The exercise asks for every line of the data to be reproduced exactly.

--- Given records ---
══════

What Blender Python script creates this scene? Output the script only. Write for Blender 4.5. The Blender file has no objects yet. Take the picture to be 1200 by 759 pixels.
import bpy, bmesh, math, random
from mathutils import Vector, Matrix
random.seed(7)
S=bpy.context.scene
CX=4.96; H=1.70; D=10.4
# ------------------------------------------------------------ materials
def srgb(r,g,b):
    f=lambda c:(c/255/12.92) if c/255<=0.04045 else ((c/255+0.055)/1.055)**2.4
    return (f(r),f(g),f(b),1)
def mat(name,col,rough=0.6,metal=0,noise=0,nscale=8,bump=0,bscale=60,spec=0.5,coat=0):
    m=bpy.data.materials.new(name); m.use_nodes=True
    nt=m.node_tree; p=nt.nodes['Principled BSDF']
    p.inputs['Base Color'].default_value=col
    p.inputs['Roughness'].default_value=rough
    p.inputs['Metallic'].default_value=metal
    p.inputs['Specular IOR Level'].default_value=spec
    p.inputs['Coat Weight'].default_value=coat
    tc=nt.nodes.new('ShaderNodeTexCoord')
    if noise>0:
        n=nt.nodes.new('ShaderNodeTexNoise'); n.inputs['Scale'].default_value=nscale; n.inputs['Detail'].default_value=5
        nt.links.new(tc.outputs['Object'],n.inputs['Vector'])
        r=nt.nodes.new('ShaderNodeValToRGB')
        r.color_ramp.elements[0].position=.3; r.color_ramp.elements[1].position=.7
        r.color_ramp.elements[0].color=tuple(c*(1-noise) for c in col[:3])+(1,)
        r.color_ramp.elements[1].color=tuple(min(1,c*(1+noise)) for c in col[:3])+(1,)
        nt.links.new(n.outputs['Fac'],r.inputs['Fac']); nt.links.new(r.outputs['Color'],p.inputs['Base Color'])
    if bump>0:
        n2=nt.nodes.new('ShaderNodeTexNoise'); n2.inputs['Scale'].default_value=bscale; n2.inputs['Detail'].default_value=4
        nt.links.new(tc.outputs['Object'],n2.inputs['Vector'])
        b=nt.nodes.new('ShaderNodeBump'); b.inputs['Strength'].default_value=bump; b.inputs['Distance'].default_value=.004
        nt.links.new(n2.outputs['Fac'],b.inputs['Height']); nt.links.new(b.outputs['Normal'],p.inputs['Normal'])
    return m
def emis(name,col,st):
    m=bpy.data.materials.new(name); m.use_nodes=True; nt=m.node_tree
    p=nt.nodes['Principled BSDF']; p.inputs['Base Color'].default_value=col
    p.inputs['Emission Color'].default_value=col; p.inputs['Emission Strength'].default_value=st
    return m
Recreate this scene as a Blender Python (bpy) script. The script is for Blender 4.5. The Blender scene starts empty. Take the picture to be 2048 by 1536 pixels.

══════

--- The response ---
What Blender Python script creates this scene? Output the script only. Write for Blender 4.5. The Blender file has no objects yet. Take the picture to be 1200 by 759 pixels.
import bpy, bmesh, math, random
from mathutils import Vector, Matrix
random.seed(7)
S=bpy.context.scene
CX=4.96; H=1.70; D=10.4
# ------------------------------------------------------------ materials
def srgb(r,g,b):
    f=lambda c:(c/255/12.92) if c/255<=0.04045 else ((c/255+0.055)/1.055)**2.4
    return (f(r),f(g),f(b),1)
def mat(name,col,rough=0.6,metal=0,noise=0,nscale=8,bump=0,bscale=60,spec=0.5,coat=0):
    m=bpy.data.materials.new(name); m.use_nodes=True
    nt=m.node_tree; p=nt.nodes['Principled BSDF']
    p.inputs['Base Color'].default_value=col
    p.inputs['Roughness'].default_value=rough
    p.inputs['Metallic'].default_value=metal
    p.inputs['Specular IOR Level'].default_value=spec
    p.inputs['Coat Weight'].default_value=coat
    tc=nt.nodes.new('ShaderNodeTexCoord')
    if noise>0:
        n=nt.nodes.new('ShaderNodeTexNoise'); n.inputs['Scale'].default_value=nscale; n.inputs['Detail'].default_value=5
        nt.links.new(tc.outputs['Object'],n.inputs['Vector'])
        r=nt.nodes.new('ShaderNodeValToRGB')
        r.color_ramp.elements[0].position=.3; r.color_ramp.elements[1].position=.7
        r.color_ramp.elements[0].color=tuple(c*(1-noise) for c in col[:3])+(1,)
        r.color_ramp.elements[1].color=tuple(min(1,c*(1+noise)) for c in col[:3])+(1,)
        nt.links.new(n.outputs['Fac'],r.inputs['Fac']); nt.links.new(r.outputs['Color'],p.inputs['Base Color'])
    if bump>0:
        n2=nt.nodes.new('ShaderNodeTexNoise'); n2.inputs['Scale'].default_value=bscale; n2.inputs['Detail'].default_value=4
        nt.links.new(tc.outputs['Object'],n2.inputs['Vector'])
        b=nt.nodes.new('ShaderNodeBump'); b.inputs['Strength'].default_value=bump; b.inputs['Distance'].default_value=.004
        nt.links.new(n2.outputs['Fac'],b.inputs['Height']); nt.links.new(b.outputs['Normal'],p.inputs['Normal'])
    return m
def emis(name,col,st):
    m=bpy.data.materials.new(name); m.use_nodes=True; nt=m.node_tree
    p=nt.nodes['Principled BSDF']; p.inputs['Base Color'].default_value=col
    p.inputs['Emission Color'].default_value=col; p.inputs['Emission Strength'].default_value=st
    return m
Recreate this scene as a Blender Python (bpy) script. The script is for Blender 4.5. The Blender scene starts empty. Take the picture to be 2048 by 1536 pixels.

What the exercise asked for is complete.